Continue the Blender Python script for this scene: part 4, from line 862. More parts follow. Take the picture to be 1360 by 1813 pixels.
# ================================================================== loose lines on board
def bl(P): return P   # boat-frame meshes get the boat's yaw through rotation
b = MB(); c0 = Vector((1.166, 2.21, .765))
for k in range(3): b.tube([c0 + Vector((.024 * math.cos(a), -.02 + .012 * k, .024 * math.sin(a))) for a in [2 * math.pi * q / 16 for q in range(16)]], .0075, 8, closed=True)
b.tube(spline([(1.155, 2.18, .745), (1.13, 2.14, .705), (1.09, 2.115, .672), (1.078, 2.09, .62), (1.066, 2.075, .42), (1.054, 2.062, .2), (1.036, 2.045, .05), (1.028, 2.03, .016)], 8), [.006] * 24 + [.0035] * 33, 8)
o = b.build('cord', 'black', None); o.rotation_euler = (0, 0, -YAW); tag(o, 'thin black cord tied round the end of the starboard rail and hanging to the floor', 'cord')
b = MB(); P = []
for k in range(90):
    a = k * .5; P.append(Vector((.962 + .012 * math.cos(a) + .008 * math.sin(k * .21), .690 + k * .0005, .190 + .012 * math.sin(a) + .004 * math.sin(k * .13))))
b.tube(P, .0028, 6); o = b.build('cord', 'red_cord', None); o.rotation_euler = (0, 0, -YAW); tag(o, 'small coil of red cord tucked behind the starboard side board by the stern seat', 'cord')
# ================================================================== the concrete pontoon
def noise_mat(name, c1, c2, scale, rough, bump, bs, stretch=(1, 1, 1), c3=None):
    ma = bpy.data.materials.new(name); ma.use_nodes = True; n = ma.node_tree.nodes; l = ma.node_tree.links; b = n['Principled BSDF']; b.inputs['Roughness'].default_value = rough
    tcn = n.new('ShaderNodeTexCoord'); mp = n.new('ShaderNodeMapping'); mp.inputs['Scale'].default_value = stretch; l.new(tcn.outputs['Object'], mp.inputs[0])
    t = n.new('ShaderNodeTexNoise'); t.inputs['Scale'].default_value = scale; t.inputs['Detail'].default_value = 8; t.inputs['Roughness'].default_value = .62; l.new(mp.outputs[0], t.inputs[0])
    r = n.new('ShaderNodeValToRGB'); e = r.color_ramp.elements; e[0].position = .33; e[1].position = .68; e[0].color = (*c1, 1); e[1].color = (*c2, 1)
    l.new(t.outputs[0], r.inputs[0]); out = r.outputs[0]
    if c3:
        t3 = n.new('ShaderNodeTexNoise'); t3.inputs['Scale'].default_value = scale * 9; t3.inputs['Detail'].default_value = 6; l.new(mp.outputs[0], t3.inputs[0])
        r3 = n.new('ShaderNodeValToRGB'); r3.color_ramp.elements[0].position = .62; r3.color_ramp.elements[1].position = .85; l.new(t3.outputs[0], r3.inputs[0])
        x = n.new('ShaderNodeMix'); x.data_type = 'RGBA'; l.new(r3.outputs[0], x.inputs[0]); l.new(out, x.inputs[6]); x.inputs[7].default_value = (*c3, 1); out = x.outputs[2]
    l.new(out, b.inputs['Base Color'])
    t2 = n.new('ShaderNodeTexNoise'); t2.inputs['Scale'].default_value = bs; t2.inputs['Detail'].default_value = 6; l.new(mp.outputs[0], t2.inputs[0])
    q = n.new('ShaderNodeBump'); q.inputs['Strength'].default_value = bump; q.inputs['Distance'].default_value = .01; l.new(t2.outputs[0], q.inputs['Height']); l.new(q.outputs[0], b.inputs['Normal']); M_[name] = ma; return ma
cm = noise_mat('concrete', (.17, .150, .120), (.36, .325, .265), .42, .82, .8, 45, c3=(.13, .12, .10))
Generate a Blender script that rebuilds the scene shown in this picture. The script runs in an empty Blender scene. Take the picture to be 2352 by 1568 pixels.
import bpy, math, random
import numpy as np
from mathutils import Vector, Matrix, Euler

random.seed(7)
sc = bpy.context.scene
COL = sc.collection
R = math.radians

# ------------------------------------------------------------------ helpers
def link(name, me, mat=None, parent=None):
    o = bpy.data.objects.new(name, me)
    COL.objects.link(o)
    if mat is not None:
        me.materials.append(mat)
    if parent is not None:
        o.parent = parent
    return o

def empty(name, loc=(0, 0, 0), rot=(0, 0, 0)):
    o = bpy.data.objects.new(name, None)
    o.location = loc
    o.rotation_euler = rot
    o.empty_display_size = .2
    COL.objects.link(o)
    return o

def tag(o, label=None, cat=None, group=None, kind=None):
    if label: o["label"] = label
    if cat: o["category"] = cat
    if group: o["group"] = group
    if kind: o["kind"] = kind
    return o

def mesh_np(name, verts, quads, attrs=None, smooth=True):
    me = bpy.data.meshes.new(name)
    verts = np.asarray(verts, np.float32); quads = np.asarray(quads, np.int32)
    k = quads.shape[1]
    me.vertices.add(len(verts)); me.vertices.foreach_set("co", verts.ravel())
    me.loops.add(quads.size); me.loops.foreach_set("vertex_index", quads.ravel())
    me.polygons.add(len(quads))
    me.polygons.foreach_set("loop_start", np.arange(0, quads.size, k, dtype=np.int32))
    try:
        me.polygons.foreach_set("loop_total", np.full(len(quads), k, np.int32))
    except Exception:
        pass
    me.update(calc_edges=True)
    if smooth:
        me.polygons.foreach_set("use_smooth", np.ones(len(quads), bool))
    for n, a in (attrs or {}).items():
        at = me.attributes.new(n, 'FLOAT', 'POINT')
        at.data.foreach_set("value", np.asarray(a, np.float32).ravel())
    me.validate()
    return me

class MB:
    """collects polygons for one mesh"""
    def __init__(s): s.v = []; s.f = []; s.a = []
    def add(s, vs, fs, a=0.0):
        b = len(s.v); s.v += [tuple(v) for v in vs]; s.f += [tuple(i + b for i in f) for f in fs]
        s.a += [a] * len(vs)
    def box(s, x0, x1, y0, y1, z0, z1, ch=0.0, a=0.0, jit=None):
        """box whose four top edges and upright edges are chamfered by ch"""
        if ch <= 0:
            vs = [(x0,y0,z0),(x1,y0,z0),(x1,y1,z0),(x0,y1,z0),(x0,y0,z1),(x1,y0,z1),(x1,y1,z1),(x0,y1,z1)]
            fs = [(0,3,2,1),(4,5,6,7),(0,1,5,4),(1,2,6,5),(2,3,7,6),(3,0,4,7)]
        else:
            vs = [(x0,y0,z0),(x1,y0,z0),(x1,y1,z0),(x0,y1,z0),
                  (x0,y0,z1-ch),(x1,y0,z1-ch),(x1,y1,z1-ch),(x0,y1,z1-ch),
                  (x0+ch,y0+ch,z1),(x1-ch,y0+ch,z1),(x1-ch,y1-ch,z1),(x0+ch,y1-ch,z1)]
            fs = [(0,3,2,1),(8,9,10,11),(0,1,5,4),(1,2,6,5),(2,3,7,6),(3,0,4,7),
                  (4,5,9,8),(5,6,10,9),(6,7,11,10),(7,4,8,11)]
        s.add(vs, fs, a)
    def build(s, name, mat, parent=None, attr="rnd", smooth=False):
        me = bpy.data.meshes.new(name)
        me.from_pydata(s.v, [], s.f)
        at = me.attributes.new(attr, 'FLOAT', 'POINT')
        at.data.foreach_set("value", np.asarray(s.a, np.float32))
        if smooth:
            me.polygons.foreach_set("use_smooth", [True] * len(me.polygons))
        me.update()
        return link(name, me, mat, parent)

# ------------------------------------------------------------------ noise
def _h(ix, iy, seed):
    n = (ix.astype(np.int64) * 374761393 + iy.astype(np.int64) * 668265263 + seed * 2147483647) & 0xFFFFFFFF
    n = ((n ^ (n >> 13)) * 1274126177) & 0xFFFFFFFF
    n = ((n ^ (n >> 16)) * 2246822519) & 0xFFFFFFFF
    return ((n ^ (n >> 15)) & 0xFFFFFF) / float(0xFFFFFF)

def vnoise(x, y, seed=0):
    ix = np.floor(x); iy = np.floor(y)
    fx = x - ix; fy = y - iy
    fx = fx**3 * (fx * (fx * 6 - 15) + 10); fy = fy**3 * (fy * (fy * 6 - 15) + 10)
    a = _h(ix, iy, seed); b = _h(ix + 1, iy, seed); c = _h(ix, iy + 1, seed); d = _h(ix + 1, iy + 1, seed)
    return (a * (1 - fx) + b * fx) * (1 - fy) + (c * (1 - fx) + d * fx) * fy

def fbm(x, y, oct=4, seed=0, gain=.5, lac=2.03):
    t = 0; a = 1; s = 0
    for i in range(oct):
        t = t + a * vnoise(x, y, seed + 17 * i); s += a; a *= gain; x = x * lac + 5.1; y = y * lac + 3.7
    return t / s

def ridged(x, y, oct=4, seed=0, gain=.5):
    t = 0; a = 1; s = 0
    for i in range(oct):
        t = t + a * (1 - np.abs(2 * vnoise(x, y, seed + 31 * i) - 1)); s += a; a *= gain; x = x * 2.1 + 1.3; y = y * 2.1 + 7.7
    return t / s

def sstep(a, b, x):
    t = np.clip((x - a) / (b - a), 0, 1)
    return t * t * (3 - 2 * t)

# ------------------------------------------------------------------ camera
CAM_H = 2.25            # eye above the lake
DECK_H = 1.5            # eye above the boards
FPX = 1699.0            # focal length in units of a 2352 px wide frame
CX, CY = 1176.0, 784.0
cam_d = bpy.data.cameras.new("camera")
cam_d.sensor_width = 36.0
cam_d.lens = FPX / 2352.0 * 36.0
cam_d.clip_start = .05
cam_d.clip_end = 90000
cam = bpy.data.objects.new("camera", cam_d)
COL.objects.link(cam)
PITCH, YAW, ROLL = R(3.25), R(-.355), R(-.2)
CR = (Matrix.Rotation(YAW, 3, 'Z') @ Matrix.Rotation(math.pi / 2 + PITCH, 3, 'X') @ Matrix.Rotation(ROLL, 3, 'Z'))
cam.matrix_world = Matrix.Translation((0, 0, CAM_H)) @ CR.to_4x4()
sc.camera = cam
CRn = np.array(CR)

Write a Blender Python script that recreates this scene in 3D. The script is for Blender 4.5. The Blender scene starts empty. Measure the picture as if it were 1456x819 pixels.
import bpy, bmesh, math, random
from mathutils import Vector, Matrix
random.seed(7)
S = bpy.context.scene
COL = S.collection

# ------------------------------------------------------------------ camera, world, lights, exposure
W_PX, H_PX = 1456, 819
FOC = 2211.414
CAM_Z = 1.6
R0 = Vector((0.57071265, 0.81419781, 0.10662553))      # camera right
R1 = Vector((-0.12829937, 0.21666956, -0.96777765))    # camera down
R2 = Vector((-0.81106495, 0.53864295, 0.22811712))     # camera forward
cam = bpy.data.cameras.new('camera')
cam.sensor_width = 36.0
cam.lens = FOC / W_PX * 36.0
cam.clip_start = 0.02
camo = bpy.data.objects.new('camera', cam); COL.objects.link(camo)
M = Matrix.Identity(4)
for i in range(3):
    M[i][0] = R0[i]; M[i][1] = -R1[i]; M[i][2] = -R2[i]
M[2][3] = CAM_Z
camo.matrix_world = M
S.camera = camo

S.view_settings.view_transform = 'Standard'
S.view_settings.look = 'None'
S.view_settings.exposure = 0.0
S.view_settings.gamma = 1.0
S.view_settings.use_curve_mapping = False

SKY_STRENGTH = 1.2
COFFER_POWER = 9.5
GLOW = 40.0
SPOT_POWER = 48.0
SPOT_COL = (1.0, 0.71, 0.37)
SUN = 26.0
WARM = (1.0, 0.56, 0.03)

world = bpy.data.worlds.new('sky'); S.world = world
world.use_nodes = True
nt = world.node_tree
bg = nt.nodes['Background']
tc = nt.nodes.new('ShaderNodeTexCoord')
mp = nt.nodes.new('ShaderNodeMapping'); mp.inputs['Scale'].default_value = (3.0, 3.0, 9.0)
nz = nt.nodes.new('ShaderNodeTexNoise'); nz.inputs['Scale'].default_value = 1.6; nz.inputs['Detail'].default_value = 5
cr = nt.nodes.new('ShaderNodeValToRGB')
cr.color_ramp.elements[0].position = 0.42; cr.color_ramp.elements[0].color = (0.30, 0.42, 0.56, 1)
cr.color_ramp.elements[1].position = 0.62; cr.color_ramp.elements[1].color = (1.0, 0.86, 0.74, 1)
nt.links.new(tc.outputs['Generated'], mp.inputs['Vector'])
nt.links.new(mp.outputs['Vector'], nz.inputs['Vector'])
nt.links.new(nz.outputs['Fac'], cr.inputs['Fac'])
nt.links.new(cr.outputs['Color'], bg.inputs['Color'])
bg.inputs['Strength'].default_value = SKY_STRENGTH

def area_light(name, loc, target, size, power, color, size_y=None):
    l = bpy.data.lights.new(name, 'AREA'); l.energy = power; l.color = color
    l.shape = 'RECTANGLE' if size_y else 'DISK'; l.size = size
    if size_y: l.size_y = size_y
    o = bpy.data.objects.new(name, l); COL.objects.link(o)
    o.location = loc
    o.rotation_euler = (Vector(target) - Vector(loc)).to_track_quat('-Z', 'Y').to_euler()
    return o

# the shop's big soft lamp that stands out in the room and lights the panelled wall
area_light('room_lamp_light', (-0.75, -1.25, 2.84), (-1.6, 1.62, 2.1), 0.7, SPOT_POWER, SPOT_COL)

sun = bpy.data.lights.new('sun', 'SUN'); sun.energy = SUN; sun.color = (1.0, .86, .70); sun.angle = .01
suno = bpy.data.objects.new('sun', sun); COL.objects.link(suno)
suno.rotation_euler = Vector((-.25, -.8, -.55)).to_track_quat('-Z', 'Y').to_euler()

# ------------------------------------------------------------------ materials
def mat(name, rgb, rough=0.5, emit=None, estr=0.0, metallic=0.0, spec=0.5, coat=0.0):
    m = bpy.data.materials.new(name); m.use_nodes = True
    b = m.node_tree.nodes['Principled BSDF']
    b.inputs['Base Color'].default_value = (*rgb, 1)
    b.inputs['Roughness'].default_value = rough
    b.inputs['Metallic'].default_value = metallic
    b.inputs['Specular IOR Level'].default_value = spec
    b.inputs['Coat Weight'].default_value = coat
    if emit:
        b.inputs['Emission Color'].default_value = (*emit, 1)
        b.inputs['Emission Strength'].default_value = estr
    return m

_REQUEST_
Extract the span of lines that starts with the line containing "Generate a Blender" and ends with the line containing "R = math.radians". Keep it exact and add nothing.

_RESPONSE TO THE EXERCISE_
Generate a Blender script that rebuilds the scene shown in this picture. The script runs in an empty Blender scene. Take the picture to be 2352 by 1568 pixels.
import bpy, math, random
import numpy as np
from mathutils import Vector, Matrix, Euler

random.seed(7)
sc = bpy.context.scene
COL = sc.collection
R = math.radians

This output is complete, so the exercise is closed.